§ What you will do: Write each line of the material exactly as given, from the top through the line that contains "YAW, PITCH, ROLL = 0.53701, 0.70699, 0.05010", and omit all pictures.

§ Given material:
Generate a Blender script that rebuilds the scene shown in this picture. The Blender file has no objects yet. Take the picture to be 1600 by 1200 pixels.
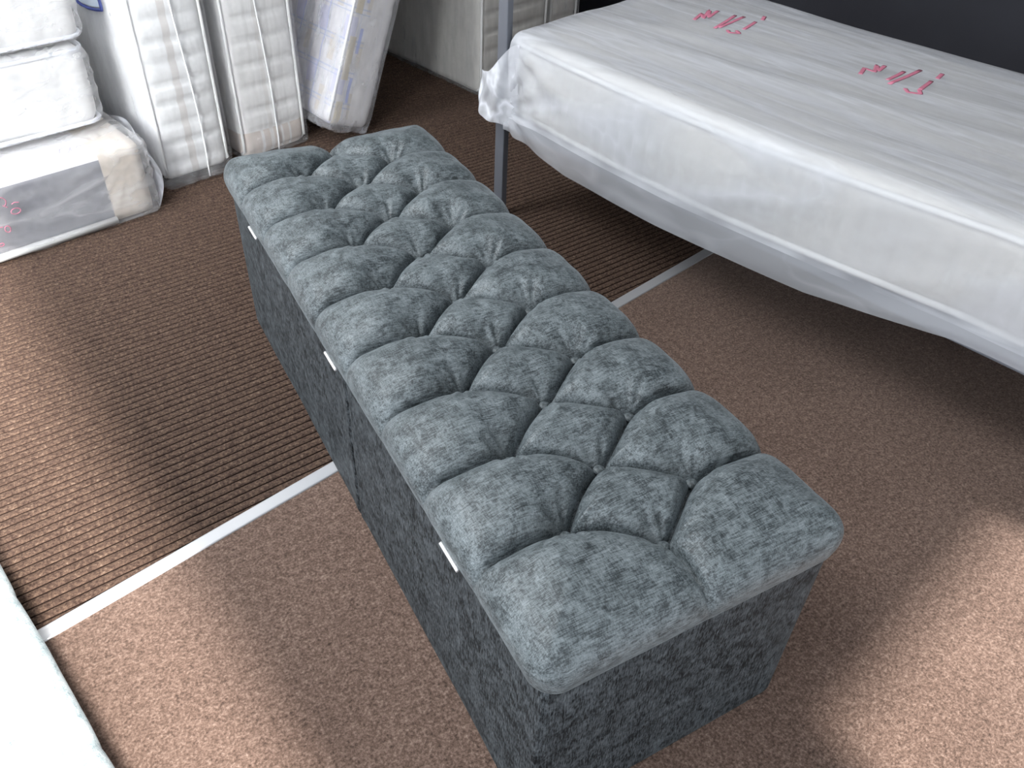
import bpy, bmesh, math
import numpy as np
from mathutils import Matrix, Vector

sc = bpy.context.scene
COL = sc.collection

# ------------------------------------------------------------------ camera
F = 1319.507
CAM = np.array([-0.3094, -0.4126, 1.2795])
YAW, PITCH, ROLL = 0.53701, 0.70699, 0.05010


def cam_axes():
    cy, sy, cp, sp = math.cos(YAW), math.sin(YAW), math.cos(PITCH), math.sin(PITCH)
    fwd = np.array([sy * cp, cy * cp, -sp])
    right = np.array([cy, -sy, 0.0])
    up = np.cross(right, fwd)
    cr, sr = math.cos(ROLL), math.sin(ROLL)
    return right * cr + up * sr, -right * sr + up * cr, fwd


r_, u_, w_ = cam_axes()
cam_data = bpy.data.cameras.new('camera')
cam_data.sensor_width = 36.0
cam_data.lens = F / 1600 * 36.0
cam_data.clip_start = 0.02
cam = bpy.data.objects.new('camera', cam_data)
COL.objects.link(cam)
M = Matrix.Identity(4)
for i in range(3):
    M[i][0], M[i][1], M[i][2], M[i][3] = r_[i], u_[i], -w_[i], CAM[i]
cam.matrix_world = M
sc.camera = cam

# ------------------------------------------------------------------ room frame (turned 14.8 degrees to the blanket box)
TH = math.radians(14.8)
CT, ST = math.cos(TH), math.sin(TH)


def rw(a, b, z=0.0):
    """room coordinates -> world"""
    return Vector((a * CT - b * ST, a * ST + b * CT, z))


# ------------------------------------------------------------------ light
sc.view_settings.view_transform = 'Standard'
sc.view_settings.look = 'None'
sc.view_settings.gamma = 1.0
sc.view_settings.use_curve_mapping = False
sc.view_settings.exposure = 0.42
sc.cycles.use_denoising = True
sc.cycles.max_bounces = 10
sc.cycles.transparent_max_bounces = 16

world = bpy.data.worlds.new('world')
sc.world = world
world.use_nodes = True
wb = world.node_tree.nodes['Background']
wb.inputs['Color'].default_value = (0.85, 0.92, 1.0, 1)
wb.inputs['Strength'].default_value = 1.9


def light(name, kind, energy, color, loc, direction, **kw):
    d = bpy.data.lights.new(name, kind)
    d.energy = energy
    d.color = color
    for k, v in kw.items():
        setattr(d, k, v)
    o = bpy.data.objects.new(name, d)
    COL.objects.link(o)
    o.location = loc
    o.rotation_euler = Vector(direction).to_track_quat('-Z', 'Y').to_euler()
    return o


light('sun', 'SUN', 9.0, (1.0, 0.94, 0.88), (0, -4, 3), (-0.19, 1.0, -0.80), angle=math.radians(3.6))
light('daylight_side_window', 'AREA', 22.0, (0.92, 0.96, 1.0), rw(-2.30, 1.15, 2.0), (rw(1, -0.1, -0.55)),
      shape='RECTANGLE', size=2.4, size_y=1.7)
light('stack_fill_light', 'AREA', 6.0, (0.95, 0.98, 1.0), rw(-2.28, 0.1, 1.7), rw(2.10, 1.95, -1.15),
      shape='RECTANGLE', size=0.9, size_y=1.4, spread=math.radians(34))  # added fill aimed at the mattress stack, not a window of its own
light('ceiling_light', 'AREA', 72.0, (0.95, 0.98, 1.0), rw(-0.75, 1.9, 3.05), rw(0.25, -0.35, -1),
      shape='RECTANGLE', size=1.2, size_y=1.2)

# ------------------------------------------------------------------ noise
rng = np.random.RandomState(7)
LAT = rng.rand(32, 32, 32)


def vnoise(P, scale=1.0, seed=0.0):
    """smooth value noise -1..1 at points P (n,3)"""
    Q = np.asarray(P) * scale + seed * 3.17 + 100.0
    I = np.floor(Q).astype(int)
    T = Q - I
    T = T * T * (3 - 2 * T)
    out = 0
    for dx in (0, 1):
        for dy in (0, 1):
            for dz in (0, 1):
                wgt = (T[:, 0] if dx else 1 - T[:, 0]) * (T[:, 1] if dy else 1 - T[:, 1]) * (T[:, 2] if dz else 1 - T[:, 2])
                out = out + wgt * LAT[(I[:, 0] + dx) % 32, (I[:, 1] + dy) % 32, (I[:, 2] + dz) % 32]
    return out * 2 - 1


# ------------------------------------------------------------------ materials
class Nt:
    def __init__(s, name):
        s.m = bpy.data.materials.new(name)
        s.m.use_nodes = True
        s.t = s.m.node_tree
        s.b = s.t.nodes['Principled BSDF']
        s.out = s.t.nodes['Material Output']

    def n(s, typ, **kw):
        nd = s.t.nodes.new(typ)
        for k, v in kw.items():
            setattr(nd, k, v)
        return nd

    def set(s, sock, v):
        if isinstance(v, bpy.types.NodeSocket):
            s.t.links.new(v, sock)
        else:
            sock.default_value = v

    def math(s, op, a, b=None, c=None):
        nd = s.n('ShaderNodeMath', operation=op)
        s.set(nd.inputs[0], a)
        if b is not None:
            s.set(nd.inputs[1], b)
        if c is not None:
            s.set(nd.inputs[2], c)
        return nd.outputs[0]

    def coord(s, scale=(1, 1, 1), rot=(0, 0, 0)):
        tc = s.n('ShaderNodeTexCoord')
        mp = s.n('ShaderNodeMapping')
        mp.inputs['Scale'].default_value = scale
        mp.inputs['Rotation'].default_value = rot
        s.t.links.new(tc.outputs['Object'], mp.inputs['Vector'])
        return mp.outputs['Vector']

    def noise(s, vec, scale, detail=3, rough=0.5, dist=0.0):
        nd = s.n('ShaderNodeTexNoise')
        s.t.links.new(vec, nd.inputs['Vector'])
        nd.inputs['Scale'].default_value = scale
        nd.inputs['Detail'].default_value = detail
        nd.inputs['Roughness'].default_value = rough
        nd.inputs['Distortion'].default_value = dist
        return nd.outputs['Fac']

    def ramp(s, fac, stops):
        nd = s.n('ShaderNodeValToRGB')
        cr = nd.color_ramp
        while len(cr.elements) > 1:
            cr.elements.remove(cr.elements[-1])
        for i, (p, c) in enumerate(stops):
            e = cr.elements[0] if i == 0 else cr.elements.new(p)
            e.position = p
            e.color = (*c, 1) if len(c) == 3 else c
        s.set(nd.inputs['Fac'], fac)
        return nd.outputs['Color']

    def mix(s, fac, a, b, blend='MIX'):
        nd = s.n('ShaderNodeMix', data_type='RGBA', blend_type=blend)
        s.set(nd.inputs[0], fac)
        s.set(nd.inputs[6], a if not isinstance(a, tuple) else (*a[:3], 1))
        s.set(nd.inputs[7], b if not isinstance(b, tuple) else (*b[:3], 1))
        return nd.outputs[2]

    def bump(s, h, strength=0.5, dist=0.002):
        nd = s.n('ShaderNodeBump')
        nd.inputs['Strength'].default_value = strength
        nd.inputs['Distance'].default_value = dist
        s.t.links.new(h, nd.inputs['Height'])
        return nd.outputs['Normal']

    def xyz(s):
        tc = s.n('ShaderNodeTexCoord')
        sp = s.n('ShaderNodeSeparateXYZ')
        s.t.links.new(tc.outputs['Object'], sp.inputs[0])
        return sp.outputs

    def p(s, **kw):
        for k, v in kw.items():
            s.set(s.b.inputs[k], v if not (isinstance(v, tuple) and len(v) == 3) else (*v, 1))
        return s


def fabric(name, streak, cross, dark=(0.008, 0.011, 0.013), mid=(0.037, 0.047, 0.052), lite=(0.215, 0.250, 0.266), spec=0.55, rough=0.52, sheen=0.15):
    """chenille: streak/cross are mapping scales that stretch the slubs"""
    k = Nt(name)
    slub = k.noise(k.coord(streak), 400, 3, 0.6, 0.3)
    slub2 = k.noise(k.coord(cross), 400, 2, 0.55, 0.2)
    mott = k.noise(k.coord(), 38, 6, 0.72, 0.6)
    soft = k.noise(k.coord(), 7, 3, 0.6)
    v = k.math('ADD', k.math('MULTIPLY', slub, 0.34), k.math('MULTIPLY', slub2, 0.20))
    v = k.math('ADD', v, k.math('MULTIPLY', mott, 0.38))
    v = k.math('ADD', v, k.math('MULTIPLY', soft, 0.08))
    fine = slub2
    col = k.ramp(v, [(0.37, dark), (0.445, mid), (0.52, tuple((m + l) / 2.1 for m, l in zip(mid, lite))), (0.62, lite)])
    h = k.math('ADD', k.math('MULTIPLY', slub, 0.8), k.math('MULTIPLY', fine, 0.5))
    k.p(**{'Base Color': col, 'Roughness': rough, 'Sheen Weight': sheen, 'Sheen Roughness': 0.4,
           'Sheen Tint': (0.75, 0.88, 0.95), 'Specular IOR Level': spec, 'Normal': k.bump(h, 0.5, 0.0008)})
    return k.m


M_LID = fabric('teal_chenille_lid', (0.16, 1.5, 1.0), (1.5, 0.25, 1.0))
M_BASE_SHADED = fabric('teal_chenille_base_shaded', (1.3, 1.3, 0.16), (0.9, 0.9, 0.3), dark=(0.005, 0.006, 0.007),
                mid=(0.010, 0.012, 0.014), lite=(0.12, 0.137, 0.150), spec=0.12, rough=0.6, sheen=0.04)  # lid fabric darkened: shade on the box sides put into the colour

M_SUNLIT = fabric('teal_chenille_sunlit', (0.16, 1.5, 1.0), (1.5, 0.25, 1.0), dark=(0.16, 0.21, 0.24),
                mid=(0.33, 0.41, 0.44), lite=(0.72, 0.77, 0.79), spec=0.3, rough=0.6)  # teal fabric of the second box with sun glare put into its colour


def plain(name, col, rough=0.6, metal=0.0, var=0.0, scale=30, **kw):
    k = Nt(name)
    c = (*col, 1)
    if var:
        f = k.noise(k.coord(), scale, 3)
        c = k.ramp(f, [(0.3, tuple(x * (1 - var) for x in col)), (0.7, tuple(min(1, x * (1 + var)) for x in col))])
    k.p(**{'Base Color': c, 'Roughness': rough, 'Metallic': metal, **kw})
    return k.m


def carpet_plain():
    k = Nt('cut_pile_carpet')
    a = k.noise(k.coord(), 210, 3, 0.7)
    b = k.noise(k.coord(), 75, 3, 0.6)
    c = k.noise(k.coord(), 5, 2)
    v = k.math('ADD', k.math('MULTIPLY', a, 0.62), k.math('ADD', k.math('MULTIPLY', b, 0.30), k.math('MULTIPLY', c, 0.08)))
    col = k.ramp(v, [(0.36, (0.053, 0.034, 0.026)), (0.49, (0.145, 0.095, 0.074)), (0.57, (0.215, 0.148, 0.119)), (0.66, (0.33, 0.245, 0.20))])
    k.p(**{'Base Color': col, 'Roughness': 0.95, 'Specular IOR Level': 0.1, 'Sheen Weight': 0.15, 'Normal': k.bump(v, 0.8, 0.004)})
    return k.m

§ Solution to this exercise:
Generate a Blender script that rebuilds the scene shown in this picture. The Blender file has no objects yet. Take the picture to be 1600 by 1200 pixels.
import bpy, bmesh, math
import numpy as np
from mathutils import Matrix, Vector

sc = bpy.context.scene
COL = sc.collection

# ------------------------------------------------------------------ camera
F = 1319.507
CAM = np.array([-0.3094, -0.4126, 1.2795])
YAW, PITCH, ROLL = 0.53701, 0.70699, 0.05010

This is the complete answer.